**Exercise materials**:

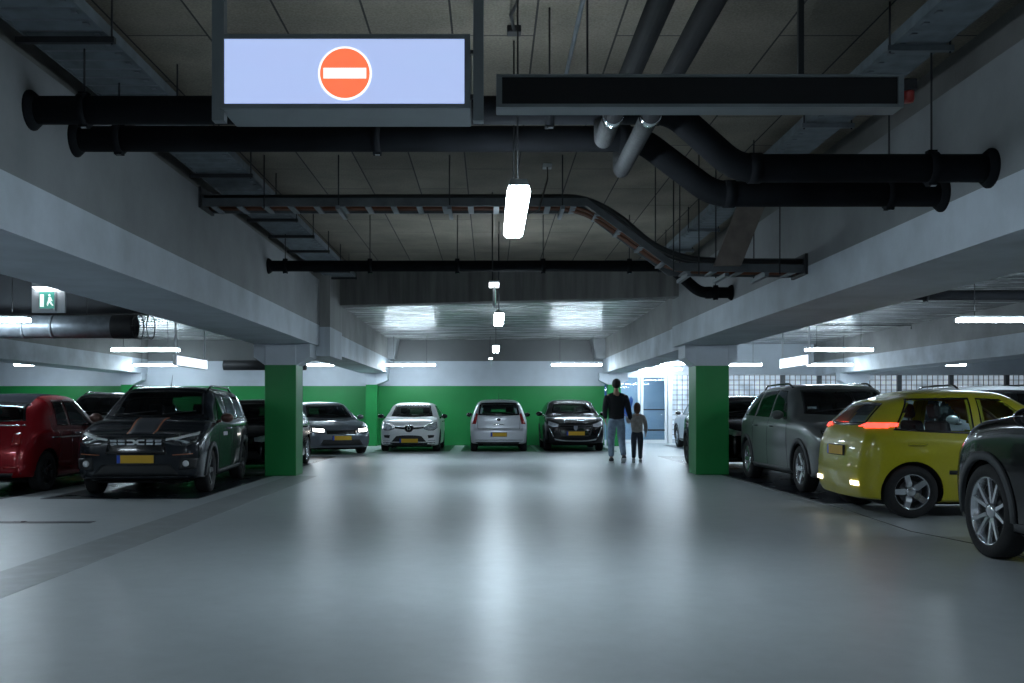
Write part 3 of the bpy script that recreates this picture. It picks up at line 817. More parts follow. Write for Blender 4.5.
def build_cars():
    clio(); sirion(); peugeot(); jogger(); fiat()
    dark = paint('dark_grey_paint', (.02,.021,.024), metal=.1)
    black = pmat('deep_black_paint', (.003,.003,.004), rough=.16, noise=.1, spec=.12, coat=.3)
    silver = paint('satin_silver_paint', (.42,.44,.46), metal=.5)
    grey = paint('warm_grey_paint', (.11,.12,.12), metal=.35)
    white = paint('pearl_paint', (.62,.64,.66), metal=.2)
    suv_like('suv', 'dark grey suv half hidden between the red convertible and the orange-striped car', dark, (-7.65, 20.3, 0), 0, H=1.6)
    hatch_like('hatchback_car', 'black hatchback mostly hidden behind the left green pillar, front wheel showing', black, (-4.74, 20.12, 0), 0, L=4.0)
    # moving blue-grey car with its headlights on
    def lit(c):
        hl = emat('lit_headlight', (1., .93, .84), 14.)
        c.patch('headlight_beam', [(.48,.62),(.74,.64)], [(.48,.69),(.74,.71)], 'F', hl, nu=8, nv=3, mirror=True, off=.014, th=.012)
    bluegrey = paint('blue_grey_paint', (.16,.18,.21), metal=.5)
    hatch_like('hatchback_car', 'blue-grey car with lit headlights turning out behind the left green pillar', bluegrey, (-4.6, 27.15, 0), math.radians(24), L=4.35, extra=lit)
    suv_like('suv', 'white suv parked by the glass block wall behind the right green pillar', white, (6.6, 29.35, 0), PI, H=1.62, rimmat=M['alloy'])
    suv_like('suv', 'black suv mostly hidden behind the right green pillar', black, (5.08, 20.1, 0), 0, L=4.05, wb=2.6, fo=.78, H=1.52, rimmat=M['alloy_dark'])
    suv_like('suv', 'grey suv beside the right green pillar, half hidden behind the yellow car', grey, (5.24, 15.37, 0), 0, L=4.5, scale=.975, steep=.5, H=1.60, wb=2.92, fo=.86, rim='spoke5', r=.34)
    hatch_like('estate_car', 'silver estate car with a pale mirror parked behind the yellow car', silver, (7.85, 15.6, 0), 0, L=4.55, H=1.54, W=1.8, scale=1., glass=M['glass'], extra=lambda c: c.rails(2.1, 3.6, M['gloss_black']))
    # yellow car leaving the row
    def yel(c):
        L = c.L
        a, b = c.yf+c.Ra+.06, c.yr-c.Ra-.06
        c.patch('side_moulding', [(a,.50),(b,.50)], [(a,.545),(b,.545)], 'R', M['plastic'], nu=12, nv=1, off=.014, mirror=True)
        tl = emat('lit_taillight', (1., .05, .03), 3.)
        c.patch('taillight', [(.60,1.02),(.80,1.02)], [(.58,1.06),(.78,1.075)], 'B', tl, nu=6, nv=4, mirror=True, off=.016, th=.03)
        c.patch('taillight', [(L/2-.40,1.035),(L/2-.10,1.035)], [(L/2-.42,1.075),(L/2-.14,1.075)], 'R', tl, nu=6, nv=3, mirror=True, off=.012, th=.02)
        rv = emat('lit_reversing_light', (1., .85, .65), 5.)
        c.patch('reversing_light', [(.50,.36),(.70,.36)], [(.50,.41),(.70,.41)], 'B', rv, nu=6, nv=2, mirror=True, off=.014, th=.02)
        c.plate(.75, 'B')
    yellow = paint('yellow_paint', (.42,.38,.02), metal=0., rough=.3)
    hatch_like('hatchback_car', 'yellow hatchback driving out sideways on the right with its rear lights on', yellow, (5.72, 11.45, 0), PI/2, L=3.65, r=.30, H=1.47, glass=M['glass_clear'], extra=yel, panes=[(1.5,2.3,2.02,2.3),(2.38,3.3,2.38,3.08)])
    # black SUV, right foreground
    def big(c):
        pass
    L = 4.7
    suv_like('suv', 'glossy black suv with silver alloy wheel and grey wheel arch in the right foreground', black, (4.83, 6.22, 0), PI, L=L, W=1.9, H=1.74, wb=2.9, fo=.74, scale=1., dz=.08, rim='twin5', r=.37, rails=True)
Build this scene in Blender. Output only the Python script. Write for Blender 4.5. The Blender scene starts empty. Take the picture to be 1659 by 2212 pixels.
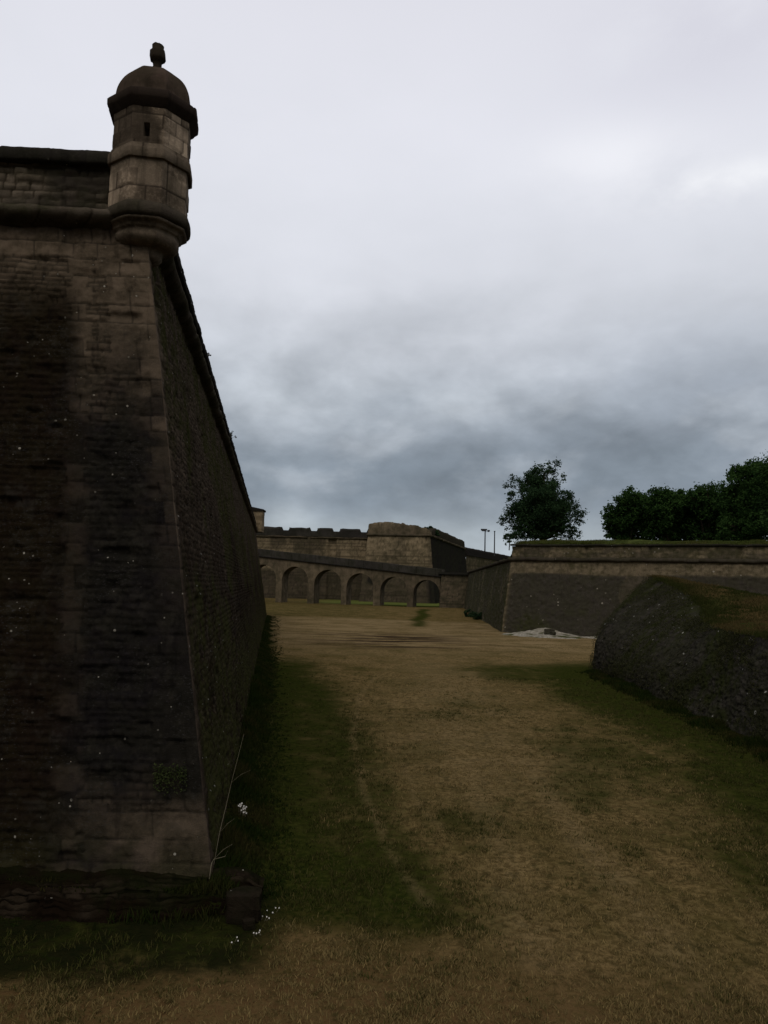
import bpy, bmesh, math, random
import numpy as np
from mathutils import Vector, Matrix

random.seed(7)
rng = np.random.default_rng(11)
scene = bpy.context.scene
COL = scene.collection

# ------------------------------------------------------------------ camera
CAM = np.array([0.0, 0.0, 5.0])
FP = 1705.0                       # focal length in units of a 1659 x 2212 picture
PITCH, ROLL = math.radians(5.23), 0.026
R0 = np.array([1.0, 0, 0])
U0 = np.array([0, -math.sin(PITCH), math.cos(PITCH)])
F0 = np.array([0, math.cos(PITCH), math.sin(PITCH)])
RIGHT = math.cos(ROLL) * R0 + math.sin(ROLL) * U0
UP = -math.sin(ROLL) * R0 + math.cos(ROLL) * U0

def ray(x, y):
    return (x - 829.5) / FP * RIGHT + (1106 - y) / FP * UP + F0
def G(x, y, z=0.0):               # where a sight line meets the height z
    d = ray(x, y); t = (z - CAM[2]) / d[2]
    return CAM + d * t
def V(x, y, Y):                   # where a sight line meets the distance Y
    d = ray(x, y); return CAM + d * (Y / d[1])

# ------------------------------------------------------------------ helpers
def link(o, parent=None):
    COL.objects.link(o)
    if parent is not None: o.parent = parent
    return o
def tag(o, label=None, cat=None, group=None, kind=None):
    if label: o['label'] = label
    if cat: o['category'] = cat
    if group: o['group'] = group
    if kind: o['kind'] = kind
    return o
def empty(name, loc, label, cat, group=None, rz=0):
    o = bpy.data.objects.new(name, None); COL.objects.link(o)
    o.location = loc; o.rotation_euler = (0, 0, rz); o.empty_display_size = .3
    return tag(o, label, cat, group)
def mesh_np(name, v, faces, mat, parent=None, smooth=False, attrs=None, loops=None):
    """v (N,3) world coordinates; parent must be an unrotated empty"""
    v = np.asarray(v, dtype=np.float64)
    if parent is not None: v = v - np.array(parent.location)
    me = bpy.data.meshes.new(name)
    faces = np.asarray(faces, dtype=np.int32)
    n, k = faces.shape
    me.vertices.add(len(v)); me.vertices.foreach_set('co', v.astype(np.float32).ravel())
    me.loops.add(n * k); me.loops.foreach_set('vertex_index', faces.ravel())
    me.polygons.add(n)
    me.polygons.foreach_set('loop_start', np.arange(0, n * k, k, dtype=np.int32))
    me.polygons.foreach_set('loop_total', np.full(n, k, dtype=np.int32))
    if smooth: me.polygons.foreach_set('use_smooth', np.ones(n, dtype=bool))
    me.update(calc_edges=True); me.validate()
    for nm, a in (attrs or {}).items():
        at = me.attributes.new(nm, 'FLOAT', 'POINT'); at.data.foreach_set('value', np.asarray(a, dtype=np.float32).ravel())
    me.materials.append(mat)
    return link(bpy.data.objects.new(name, me), parent)
def bm_obj(name, bm, mat, parent=None, smooth=False):
    me = bpy.data.meshes.new(name)
    if parent is not None:
        bmesh.ops.translate(bm, verts=bm.verts, vec=-Vector(parent.location))
    bmesh.ops.recalc_face_normals(bm, faces=bm.faces)
    bm.to_mesh(me); bm.free()
    if smooth:
        for p in me.polygons: p.use_smooth = True
    me.materials.append(mat)
    return link(bpy.data.objects.new(name, me), parent)
def grid_faces(nu, nv):           # vertex index = i*nv + j
    i, j = np.meshgrid(np.arange(nu - 1), np.arange(nv - 1), indexing='ij')
    a = (i * nv + j).ravel()
    return np.stack([a, a + nv, a + nv + 1, a + 1], 1)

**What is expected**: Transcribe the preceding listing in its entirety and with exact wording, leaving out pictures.

**Written answer**:
Write part 3 of the bpy script that recreates this picture. It picks up at line 817. More parts follow. Write for Blender 4.5.
def build_cars():
    clio(); sirion(); peugeot(); jogger(); fiat()
    dark = paint('dark_grey_paint', (.02,.021,.024), metal=.1)
    black = pmat('deep_black_paint', (.003,.003,.004), rough=.16, noise=.1, spec=.12, coat=.3)
    silver = paint('satin_silver_paint', (.42,.44,.46), metal=.5)
    grey = paint('warm_grey_paint', (.11,.12,.12), metal=.35)
    white = paint('pearl_paint', (.62,.64,.66), metal=.2)
    suv_like('suv', 'dark grey suv half hidden between the red convertible and the orange-striped car', dark, (-7.65, 20.3, 0), 0, H=1.6)
    hatch_like('hatchback_car', 'black hatchback mostly hidden behind the left green pillar, front wheel showing', black, (-4.74, 20.12, 0), 0, L=4.0)
    # moving blue-grey car with its headlights on
    def lit(c):
        hl = emat('lit_headlight', (1., .93, .84), 14.)
        c.patch('headlight_beam', [(.48,.62),(.74,.64)], [(.48,.69),(.74,.71)], 'F', hl, nu=8, nv=3, mirror=True, off=.014, th=.012)
    bluegrey = paint('blue_grey_paint', (.16,.18,.21), metal=.5)
    hatch_like('hatchback_car', 'blue-grey car with lit headlights turning out behind the left green pillar', bluegrey, (-4.6, 27.15, 0), math.radians(24), L=4.35, extra=lit)
    suv_like('suv', 'white suv parked by the glass block wall behind the right green pillar', white, (6.6, 29.35, 0), PI, H=1.62, rimmat=M['alloy'])
    suv_like('suv', 'black suv mostly hidden behind the right green pillar', black, (5.08, 20.1, 0), 0, L=4.05, wb=2.6, fo=.78, H=1.52, rimmat=M['alloy_dark'])
    suv_like('suv', 'grey suv beside the right green pillar, half hidden behind the yellow car', grey, (5.24, 15.37, 0), 0, L=4.5, scale=.975, steep=.5, H=1.60, wb=2.92, fo=.86, rim='spoke5', r=.34)
    hatch_like('estate_car', 'silver estate car with a pale mirror parked behind the yellow car', silver, (7.85, 15.6, 0), 0, L=4.55, H=1.54, W=1.8, scale=1., glass=M['glass'], extra=lambda c: c.rails(2.1, 3.6, M['gloss_black']))
    # yellow car leaving the row
    def yel(c):
        L = c.L
        a, b = c.yf+c.Ra+.06, c.yr-c.Ra-.06
        c.patch('side_moulding', [(a,.50),(b,.50)], [(a,.545),(b,.545)], 'R', M['plastic'], nu=12, nv=1, off=.014, mirror=True)
        tl = emat('lit_taillight', (1., .05, .03), 3.)
        c.patch('taillight', [(.60,1.02),(.80,1.02)], [(.58,1.06),(.78,1.075)], 'B', tl, nu=6, nv=4, mirror=True, off=.016, th=.03)
        c.patch('taillight', [(L/2-.40,1.035),(L/2-.10,1.035)], [(L/2-.42,1.075),(L/2-.14,1.075)], 'R', tl, nu=6, nv=3, mirror=True, off=.012, th=.02)
        rv = emat('lit_reversing_light', (1., .85, .65), 5.)
        c.patch('reversing_light', [(.50,.36),(.70,.36)], [(.50,.41),(.70,.41)], 'B', rv, nu=6, nv=2, mirror=True, off=.014, th=.02)
        c.plate(.75, 'B')
    yellow = paint('yellow_paint', (.42,.38,.02), metal=0., rough=.3)
    hatch_like('hatchback_car', 'yellow hatchback driving out sideways on the right with its rear lights on', yellow, (5.72, 11.45, 0), PI/2, L=3.65, r=.30, H=1.47, glass=M['glass_clear'], extra=yel, panes=[(1.5,2.3,2.02,2.3),(2.38,3.3,2.38,3.08)])
    # black SUV, right foreground
    def big(c):
        pass
    L = 4.7
    suv_like('suv', 'glossy black suv with silver alloy wheel and grey wheel arch in the right foreground', black, (4.83, 6.22, 0), PI, L=L, W=1.9, H=1.74, wb=2.9, fo=.74, scale=1., dz=.08, rim='twin5', r=.37, rails=True)
Build this scene in Blender. Output only the Python script. Write for Blender 4.5. The Blender scene starts empty. Take the picture to be 1659 by 2212 pixels.
import bpy, bmesh, math, random
import numpy as np
from mathutils import Vector, Matrix

random.seed(7)
rng = np.random.default_rng(11)
scene = bpy.context.scene
COL = scene.collection

# ------------------------------------------------------------------ camera
CAM = np.array([0.0, 0.0, 5.0])
FP = 1705.0                       # focal length in units of a 1659 x 2212 picture
PITCH, ROLL = math.radians(5.23), 0.026
R0 = np.array([1.0, 0, 0])
U0 = np.array([0, -math.sin(PITCH), math.cos(PITCH)])
F0 = np.array([0, math.cos(PITCH), math.sin(PITCH)])
RIGHT = math.cos(ROLL) * R0 + math.sin(ROLL) * U0
UP = -math.sin(ROLL) * R0 + math.cos(ROLL) * U0

def ray(x, y):
    return (x - 829.5) / FP * RIGHT + (1106 - y) / FP * UP + F0
def G(x, y, z=0.0):               # where a sight line meets the height z
    d = ray(x, y); t = (z - CAM[2]) / d[2]
    return CAM + d * t
def V(x, y, Y):                   # where a sight line meets the distance Y
    d = ray(x, y); return CAM + d * (Y / d[1])

# ------------------------------------------------------------------ helpers
def link(o, parent=None):
    COL.objects.link(o)
    if parent is not None: o.parent = parent
    return o
def tag(o, label=None, cat=None, group=None, kind=None):
    if label: o['label'] = label
    if cat: o['category'] = cat
    if group: o['group'] = group
    if kind: o['kind'] = kind
    return o
def empty(name, loc, label, cat, group=None, rz=0):
    o = bpy.data.objects.new(name, None); COL.objects.link(o)
    o.location = loc; o.rotation_euler = (0, 0, rz); o.empty_display_size = .3
    return tag(o, label, cat, group)
def mesh_np(name, v, faces, mat, parent=None, smooth=False, attrs=None, loops=None):
    """v (N,3) world coordinates; parent must be an unrotated empty"""
    v = np.asarray(v, dtype=np.float64)
    if parent is not None: v = v - np.array(parent.location)
    me = bpy.data.meshes.new(name)
    faces = np.asarray(faces, dtype=np.int32)
    n, k = faces.shape
    me.vertices.add(len(v)); me.vertices.foreach_set('co', v.astype(np.float32).ravel())
    me.loops.add(n * k); me.loops.foreach_set('vertex_index', faces.ravel())
    me.polygons.add(n)
    me.polygons.foreach_set('loop_start', np.arange(0, n * k, k, dtype=np.int32))
    me.polygons.foreach_set('loop_total', np.full(n, k, dtype=np.int32))
    if smooth: me.polygons.foreach_set('use_smooth', np.ones(n, dtype=bool))
    me.update(calc_edges=True); me.validate()
    for nm, a in (attrs or {}).items():
        at = me.attributes.new(nm, 'FLOAT', 'POINT'); at.data.foreach_set('value', np.asarray(a, dtype=np.float32).ravel())
    me.materials.append(mat)
    return link(bpy.data.objects.new(name, me), parent)
def bm_obj(name, bm, mat, parent=None, smooth=False):
    me = bpy.data.meshes.new(name)
    if parent is not None:
        bmesh.ops.translate(bm, verts=bm.verts, vec=-Vector(parent.location))
    bmesh.ops.recalc_face_normals(bm, faces=bm.faces)
    bm.to_mesh(me); bm.free()
    if smooth:
        for p in me.polygons: p.use_smooth = True
    me.materials.append(mat)
    return link(bpy.data.objects.new(name, me), parent)
def grid_faces(nu, nv):           # vertex index = i*nv + j
    i, j = np.meshgrid(np.arange(nu - 1), np.arange(nv - 1), indexing='ij')
    a = (i * nv + j).ravel()
    return np.stack([a, a + nv, a + nv + 1, a + 1], 1)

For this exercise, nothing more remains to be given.